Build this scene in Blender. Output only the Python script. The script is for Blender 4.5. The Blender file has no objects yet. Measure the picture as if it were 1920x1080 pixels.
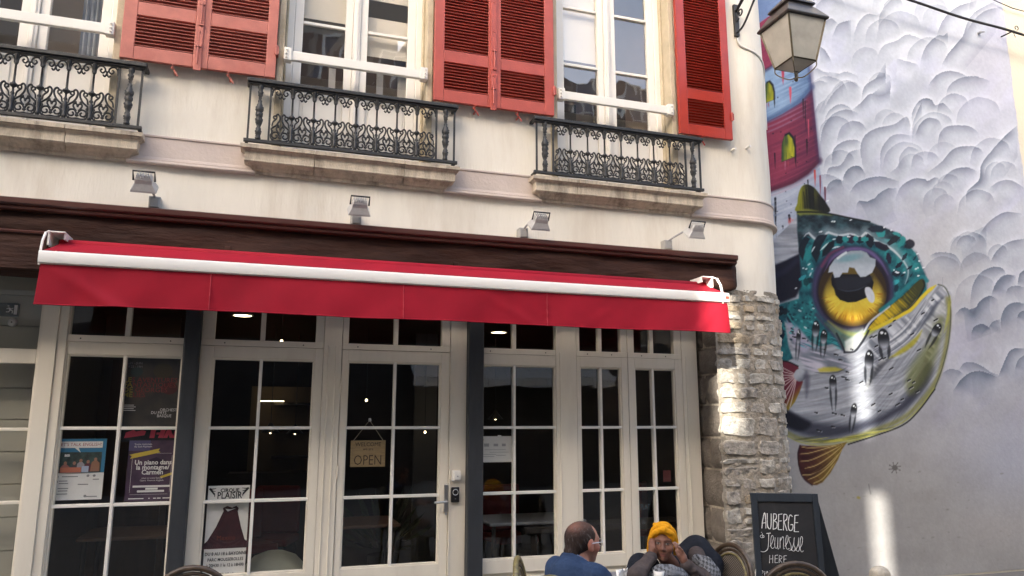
import bpy, bmesh, math, random
import numpy as np
from mathutils import Vector, Matrix
random.seed(7); rng = np.random.default_rng(7)
S = bpy.context.scene
COL = S.collection
R = math.radians

# ------------------------------------------------------------------ camera
EYE, FPX, YAW, PITCH = 1.7, 1387.0, R(18.0), R(10.4)
cam_d = bpy.data.cameras.new('camera'); cam = bpy.data.objects.new('camera', cam_d); COL.objects.link(cam)
cam_d.sensor_width = 36.0; cam_d.lens = FPX / 1920 * 36.0; cam_d.clip_end = 400; cam_d.clip_start = 0.05
cam.location = (0, 0, EYE); cam.rotation_euler = (R(90) + PITCH, 0, -YAW)
S.camera = cam
S.render.resolution_x, S.render.resolution_y = 1024, 576

# ------------------------------------------------------------------ world, sun, exposure
LDIR = Vector((0.79, 1.0, -0.5625)).normalized()          # direction the sunlight travels
to_sun = -LDIR
SUN_EL = math.asin(to_sun.z); SUN_AZ = math.atan2(to_sun.x, to_sun.y)
w = bpy.data.worlds.new('World'); S.world = w; w.use_nodes = True
nt = w.node_tree; bg = nt.nodes['Background']
sky = nt.nodes.new('ShaderNodeTexSky'); sky.sky_type = 'NISHITA'; sky.sun_disc = False
sky.sun_elevation = SUN_EL; sky.sun_rotation = SUN_AZ; sky.altitude = 20; sky.air_density = 0.9; sky.dust_density = 6.0; sky.ozone_density = 0.0
nt.links.new(sky.outputs[0], bg.inputs[0]); bg.inputs[1].default_value = 0.15
sd = bpy.data.lights.new('sun', 'SUN'); sun = bpy.data.objects.new('sun', sd); COL.objects.link(sun)
sd.energy = 2.1; sd.angle = R(0.53); sd.color = (1, 0.94, 0.84)
sun.rotation_euler = LDIR.to_track_quat('-Z', 'Y').to_euler(); sun.location = (-8, -8, 14)
S.view_settings.view_transform = 'Standard'; S.view_settings.look = 'None'; S.view_settings.gamma = 1
S.view_settings.exposure = 2.75; S.view_settings.use_curve_mapping = False
S.render.engine = 'CYCLES'
S.cycles.max_bounces = 10; S.cycles.diffuse_bounces = 5; S.cycles.transparent_max_bounces = 12

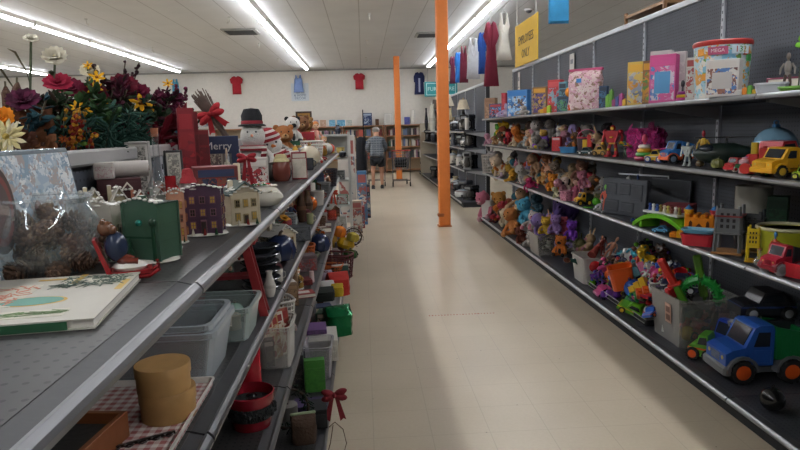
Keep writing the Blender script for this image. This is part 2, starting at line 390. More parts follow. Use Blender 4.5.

■ **PROBLEM STATEMENT**
Exactly and only the lines from the top of the records down to the line containing "R = math.radians" should be transcribed, please, without the pictures.

■ **RESULT BELOW**
Build this scene in Blender. Output only the Python script. The script is for Blender 4.5. The Blender file has no objects yet. Measure the picture as if it were 1920x1080 pixels.
import bpy, bmesh, math, random
import numpy as np
from mathutils import Vector, Matrix
random.seed(7); rng = np.random.default_rng(7)
S = bpy.context.scene
COL = S.collection
R = math.radians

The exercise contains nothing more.